Bally’s Posts $580.4M in Q4 2024 Revenue
Bally’s Corporation wrapped up 2024 with $580.4 million in Q4 revenue, down 5.1% from the prior year. Despite the dip, the company’s full-year haul held steady at $2.45 billion, nearly matching 2023’s $2.449 billion. This year marked a pivot, with major moves like the Chicago casino project and a merger with The Queen Casino & Entertainment reshaping its future.

A Mixed Q4 Picture
The Casinos & Resorts segment earned $324.4 million, a 5.2% drop year-over-year. Its Adjusted EBITDAR fell 14.6% to $80.9 million. Meanwhile, International Interactive brought in $214.5 million, down 9.1%. However, excluding sold markets and licensing revenue, it grew 12.9%, with the UK up 11.3%.
“Fiscal 2024 was a transformational and transitional year,” said CEO Robeson Reeves. “We funded and began development of our permanent Chicago casino resort and completed the controlled demolition of the Tropicana in Las Vegas paving the way for Major League Baseball’s A’s franchise to move to the site.”
For the full year, Casinos & Resorts stayed flat at $1.363 billion, with EBITDAR at $370.5 million. International Interactive slipped to $909.5 million from $973.2 million, posting $336.5 million in EBITDAR. The Queen’s portfolio added $57.6 million in Q4 and $225.2 million annually, boosting Bally’s scale post-merger.
North America Interactive Shines
The North America Interactive segment stood out in Q4. Revenue hit $41.5 million, up 24.4% from 2023. Yet, it logged a $12.3 million EBITDAR loss. For the year, revenue soared to $177.9 million from $112.6 million, a hefty gain, though the EBITDAR loss widened to $40.2 million.
“The ‘new’ Bally’s 2.0 is a dynamic global land-based and online casino operator with attractive growth pipelines in U.S. gaming,” Reeves noted.
Growth came with hiccups. In Q4, Bally’s launched the Monopoly Casino app in New Jersey and Bally Bet in Tennessee. However, shifting to a unified platform dented results.
“Fourth quarter revenue performance in our C&R segment reflects our ongoing work to unify our regional gaming portfolio, efforts which will accelerate now that the four Queen assets have been added to our business, as well as lingering pockets of relative weakness in certain portions of our geographic reach as previously noted. Despite this, Bally’s many growth opportunities remain firmly intact,” said President George Papanier.

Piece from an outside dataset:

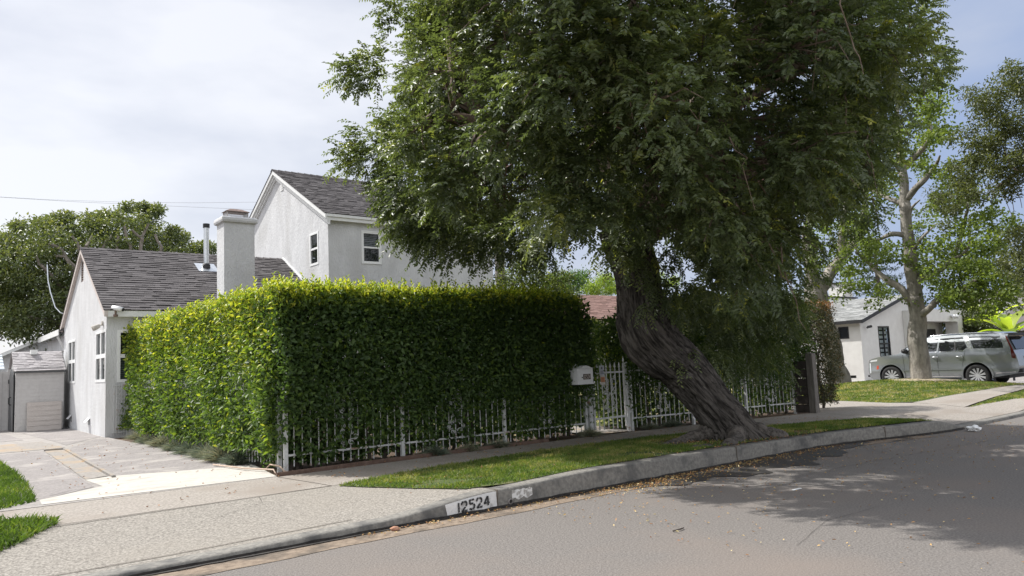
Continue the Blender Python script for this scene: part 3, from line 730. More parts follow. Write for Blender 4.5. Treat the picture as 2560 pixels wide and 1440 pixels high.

Despite the loss, the segment’s momentum impressed. Marcus Glover, CFO, added, “As we close out 2024 and begin 2025, our team is working diligently across multiple fronts to optimize our cost structure, enhance the efficiency of our operations, adopt certain best practices from Queen, and set the stage for significant long-term value creation,”
Bally’s closed 2024 with big bets paying off. The Standard General and Queen merger, plus demolition for Chicago and Las Vegas projects, set a new course. With construction underway and efficiency tweaks in progress, Bally’s aims to turn its $2.45 billion base into a bigger win next year.